%%

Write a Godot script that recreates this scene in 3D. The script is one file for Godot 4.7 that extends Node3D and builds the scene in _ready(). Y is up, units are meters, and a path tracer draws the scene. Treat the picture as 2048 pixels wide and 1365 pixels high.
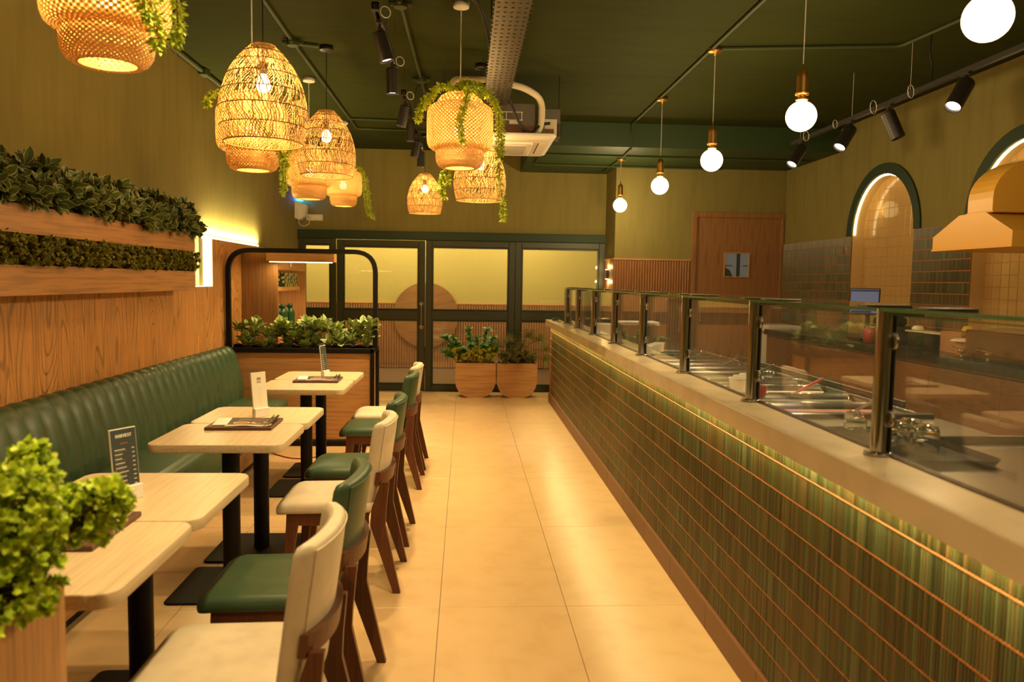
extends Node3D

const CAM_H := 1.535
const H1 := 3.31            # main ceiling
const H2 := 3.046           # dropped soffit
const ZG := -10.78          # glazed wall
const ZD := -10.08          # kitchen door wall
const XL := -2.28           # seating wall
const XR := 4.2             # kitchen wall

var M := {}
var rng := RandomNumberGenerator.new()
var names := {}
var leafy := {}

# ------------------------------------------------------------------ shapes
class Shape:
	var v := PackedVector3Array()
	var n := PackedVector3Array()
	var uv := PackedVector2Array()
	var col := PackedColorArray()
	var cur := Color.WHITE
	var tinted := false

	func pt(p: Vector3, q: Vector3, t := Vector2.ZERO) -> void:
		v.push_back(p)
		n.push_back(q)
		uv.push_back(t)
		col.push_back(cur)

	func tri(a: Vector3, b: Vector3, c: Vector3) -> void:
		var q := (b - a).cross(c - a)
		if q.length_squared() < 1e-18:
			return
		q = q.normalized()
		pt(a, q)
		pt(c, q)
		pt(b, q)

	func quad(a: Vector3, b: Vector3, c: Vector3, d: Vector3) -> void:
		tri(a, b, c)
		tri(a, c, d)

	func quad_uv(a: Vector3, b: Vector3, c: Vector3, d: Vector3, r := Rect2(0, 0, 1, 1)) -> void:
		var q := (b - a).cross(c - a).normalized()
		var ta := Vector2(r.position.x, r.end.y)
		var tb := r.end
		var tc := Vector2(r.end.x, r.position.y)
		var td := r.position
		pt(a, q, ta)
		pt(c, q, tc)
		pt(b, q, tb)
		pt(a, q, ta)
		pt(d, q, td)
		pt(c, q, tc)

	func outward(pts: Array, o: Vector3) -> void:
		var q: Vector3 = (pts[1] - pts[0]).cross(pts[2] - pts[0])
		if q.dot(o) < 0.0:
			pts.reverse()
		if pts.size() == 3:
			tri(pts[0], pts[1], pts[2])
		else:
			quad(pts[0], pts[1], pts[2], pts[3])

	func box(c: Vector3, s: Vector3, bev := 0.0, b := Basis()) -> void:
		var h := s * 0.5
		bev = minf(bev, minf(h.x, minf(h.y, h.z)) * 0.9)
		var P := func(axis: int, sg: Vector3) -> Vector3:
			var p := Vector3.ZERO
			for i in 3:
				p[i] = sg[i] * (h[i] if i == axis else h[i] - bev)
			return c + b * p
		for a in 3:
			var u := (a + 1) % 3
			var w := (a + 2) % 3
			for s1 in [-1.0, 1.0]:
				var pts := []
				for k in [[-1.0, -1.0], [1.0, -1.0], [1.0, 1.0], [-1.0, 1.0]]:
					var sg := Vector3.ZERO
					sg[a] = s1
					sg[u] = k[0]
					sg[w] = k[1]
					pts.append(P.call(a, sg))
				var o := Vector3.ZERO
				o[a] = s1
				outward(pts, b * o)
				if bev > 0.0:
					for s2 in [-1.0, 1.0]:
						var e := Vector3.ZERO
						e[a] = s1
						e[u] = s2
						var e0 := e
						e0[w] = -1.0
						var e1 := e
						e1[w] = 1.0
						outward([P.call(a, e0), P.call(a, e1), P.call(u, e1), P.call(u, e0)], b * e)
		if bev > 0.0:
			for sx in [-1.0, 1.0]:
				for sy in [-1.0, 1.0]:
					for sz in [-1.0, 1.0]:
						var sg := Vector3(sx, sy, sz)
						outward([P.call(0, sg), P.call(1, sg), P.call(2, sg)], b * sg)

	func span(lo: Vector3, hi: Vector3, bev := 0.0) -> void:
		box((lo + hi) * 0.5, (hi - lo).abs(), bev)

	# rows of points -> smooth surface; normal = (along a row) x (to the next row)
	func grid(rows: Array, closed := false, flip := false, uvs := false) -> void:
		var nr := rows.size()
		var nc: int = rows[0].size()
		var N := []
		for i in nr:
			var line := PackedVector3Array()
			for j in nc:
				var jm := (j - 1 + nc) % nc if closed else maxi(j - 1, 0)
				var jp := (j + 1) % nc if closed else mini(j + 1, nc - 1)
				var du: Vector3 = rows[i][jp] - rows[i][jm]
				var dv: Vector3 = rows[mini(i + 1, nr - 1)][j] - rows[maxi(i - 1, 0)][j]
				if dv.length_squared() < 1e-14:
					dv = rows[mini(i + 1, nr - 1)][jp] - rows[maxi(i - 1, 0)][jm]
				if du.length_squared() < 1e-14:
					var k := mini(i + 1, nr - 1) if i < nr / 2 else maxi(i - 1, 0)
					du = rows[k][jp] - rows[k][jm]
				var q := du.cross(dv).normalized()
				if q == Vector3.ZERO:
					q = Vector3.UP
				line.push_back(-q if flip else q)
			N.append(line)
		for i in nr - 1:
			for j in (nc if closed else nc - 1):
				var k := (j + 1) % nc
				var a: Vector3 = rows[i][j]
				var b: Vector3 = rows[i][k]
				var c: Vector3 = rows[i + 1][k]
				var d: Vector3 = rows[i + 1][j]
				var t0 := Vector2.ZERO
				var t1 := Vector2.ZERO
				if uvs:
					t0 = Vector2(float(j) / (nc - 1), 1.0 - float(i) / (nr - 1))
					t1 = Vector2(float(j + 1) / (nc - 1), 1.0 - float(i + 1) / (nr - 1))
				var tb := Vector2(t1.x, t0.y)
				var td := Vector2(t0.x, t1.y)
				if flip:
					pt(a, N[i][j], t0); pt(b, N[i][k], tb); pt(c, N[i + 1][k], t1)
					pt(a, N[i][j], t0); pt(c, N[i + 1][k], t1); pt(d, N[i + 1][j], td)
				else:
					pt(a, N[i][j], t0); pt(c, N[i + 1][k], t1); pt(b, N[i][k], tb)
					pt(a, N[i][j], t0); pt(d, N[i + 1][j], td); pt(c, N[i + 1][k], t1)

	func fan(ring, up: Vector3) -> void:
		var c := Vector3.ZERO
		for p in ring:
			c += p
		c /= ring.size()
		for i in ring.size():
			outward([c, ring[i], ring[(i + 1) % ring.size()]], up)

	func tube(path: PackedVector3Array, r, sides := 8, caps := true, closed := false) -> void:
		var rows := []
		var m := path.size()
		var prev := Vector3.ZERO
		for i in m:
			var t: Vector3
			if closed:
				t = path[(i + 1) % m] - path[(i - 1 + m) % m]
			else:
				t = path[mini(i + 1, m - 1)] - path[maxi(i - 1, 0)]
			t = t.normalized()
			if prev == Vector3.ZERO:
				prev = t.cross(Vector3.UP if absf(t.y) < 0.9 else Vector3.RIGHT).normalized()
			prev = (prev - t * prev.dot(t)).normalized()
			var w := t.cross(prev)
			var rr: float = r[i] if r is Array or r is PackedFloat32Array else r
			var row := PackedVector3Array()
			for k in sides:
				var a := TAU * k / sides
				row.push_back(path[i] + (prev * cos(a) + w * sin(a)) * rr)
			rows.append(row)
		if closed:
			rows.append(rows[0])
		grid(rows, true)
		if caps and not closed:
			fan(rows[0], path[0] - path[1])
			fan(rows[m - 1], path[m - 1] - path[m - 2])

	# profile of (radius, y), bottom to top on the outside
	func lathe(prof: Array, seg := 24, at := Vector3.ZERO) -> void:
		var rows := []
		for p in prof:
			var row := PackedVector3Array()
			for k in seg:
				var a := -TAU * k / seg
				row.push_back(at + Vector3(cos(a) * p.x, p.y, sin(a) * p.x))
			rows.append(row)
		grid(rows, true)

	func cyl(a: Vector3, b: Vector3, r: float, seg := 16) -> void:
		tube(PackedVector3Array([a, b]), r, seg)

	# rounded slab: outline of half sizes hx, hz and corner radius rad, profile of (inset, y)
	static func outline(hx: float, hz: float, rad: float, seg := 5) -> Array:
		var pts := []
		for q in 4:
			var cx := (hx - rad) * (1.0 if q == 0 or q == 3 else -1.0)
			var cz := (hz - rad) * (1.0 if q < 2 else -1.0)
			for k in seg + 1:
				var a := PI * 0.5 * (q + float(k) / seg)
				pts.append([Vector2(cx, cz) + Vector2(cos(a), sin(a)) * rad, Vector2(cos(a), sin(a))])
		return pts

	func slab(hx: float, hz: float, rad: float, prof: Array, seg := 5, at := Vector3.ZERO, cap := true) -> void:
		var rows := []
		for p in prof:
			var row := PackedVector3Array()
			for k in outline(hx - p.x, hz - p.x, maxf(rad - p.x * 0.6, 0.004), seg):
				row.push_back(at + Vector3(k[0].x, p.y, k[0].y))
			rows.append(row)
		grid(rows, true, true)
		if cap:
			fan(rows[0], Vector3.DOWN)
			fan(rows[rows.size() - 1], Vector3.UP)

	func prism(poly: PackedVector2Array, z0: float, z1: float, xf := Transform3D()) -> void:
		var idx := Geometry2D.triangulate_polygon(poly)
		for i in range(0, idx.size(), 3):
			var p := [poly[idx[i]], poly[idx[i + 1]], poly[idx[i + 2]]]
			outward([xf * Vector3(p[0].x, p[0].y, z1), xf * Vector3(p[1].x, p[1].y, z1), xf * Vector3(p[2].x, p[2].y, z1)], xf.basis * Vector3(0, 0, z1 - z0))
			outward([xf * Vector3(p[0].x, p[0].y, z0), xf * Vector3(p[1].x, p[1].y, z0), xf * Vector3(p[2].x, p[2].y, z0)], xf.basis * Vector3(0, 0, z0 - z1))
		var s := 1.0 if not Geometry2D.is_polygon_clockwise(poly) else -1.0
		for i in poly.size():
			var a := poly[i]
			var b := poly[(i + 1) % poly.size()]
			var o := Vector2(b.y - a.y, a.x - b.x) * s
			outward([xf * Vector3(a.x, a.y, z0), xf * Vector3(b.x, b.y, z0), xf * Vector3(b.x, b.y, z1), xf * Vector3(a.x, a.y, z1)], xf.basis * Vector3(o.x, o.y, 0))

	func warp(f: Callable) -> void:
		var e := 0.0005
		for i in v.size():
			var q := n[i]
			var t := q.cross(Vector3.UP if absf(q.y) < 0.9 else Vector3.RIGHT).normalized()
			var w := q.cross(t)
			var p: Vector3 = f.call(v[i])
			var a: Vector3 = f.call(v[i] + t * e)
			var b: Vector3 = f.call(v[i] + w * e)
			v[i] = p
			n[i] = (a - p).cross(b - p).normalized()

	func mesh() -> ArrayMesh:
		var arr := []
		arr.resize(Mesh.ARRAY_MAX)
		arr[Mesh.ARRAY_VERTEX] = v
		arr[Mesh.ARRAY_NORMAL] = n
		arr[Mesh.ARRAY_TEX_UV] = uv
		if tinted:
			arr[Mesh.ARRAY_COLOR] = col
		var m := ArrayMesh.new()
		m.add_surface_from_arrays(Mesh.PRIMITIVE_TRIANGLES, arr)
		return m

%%

Exercise brief:
Return only the lines from the start of the data through the line that contains "tri(a, c, d)", please, copying them exactly and omitting all pictures.

Output for this task:
Write a Godot script that recreates this scene in 3D. The script is one file for Godot 4.7 that extends Node3D and builds the scene in _ready(). Y is up, units are meters, and a path tracer draws the scene. Treat the picture as 2048 pixels wide and 1365 pixels high.
extends Node3D

const CAM_H := 1.535
const H1 := 3.31            # main ceiling
const H2 := 3.046           # dropped soffit
const ZG := -10.78          # glazed wall
const ZD := -10.08          # kitchen door wall
const XL := -2.28           # seating wall
const XR := 4.2             # kitchen wall

var M := {}
var rng := RandomNumberGenerator.new()
var names := {}
var leafy := {}

# ------------------------------------------------------------------ shapes
class Shape:
	var v := PackedVector3Array()
	var n := PackedVector3Array()
	var uv := PackedVector2Array()
	var col := PackedColorArray()
	var cur := Color.WHITE
	var tinted := false

	func pt(p: Vector3, q: Vector3, t := Vector2.ZERO) -> void:
		v.push_back(p)
		n.push_back(q)
		uv.push_back(t)
		col.push_back(cur)

	func tri(a: Vector3, b: Vector3, c: Vector3) -> void:
		var q := (b - a).cross(c - a)
		if q.length_squared() < 1e-18:
			return
		q = q.normalized()
		pt(a, q)
		pt(c, q)
		pt(b, q)

	func quad(a: Vector3, b: Vector3, c: Vector3, d: Vector3) -> void:
		tri(a, b, c)
		tri(a, c, d)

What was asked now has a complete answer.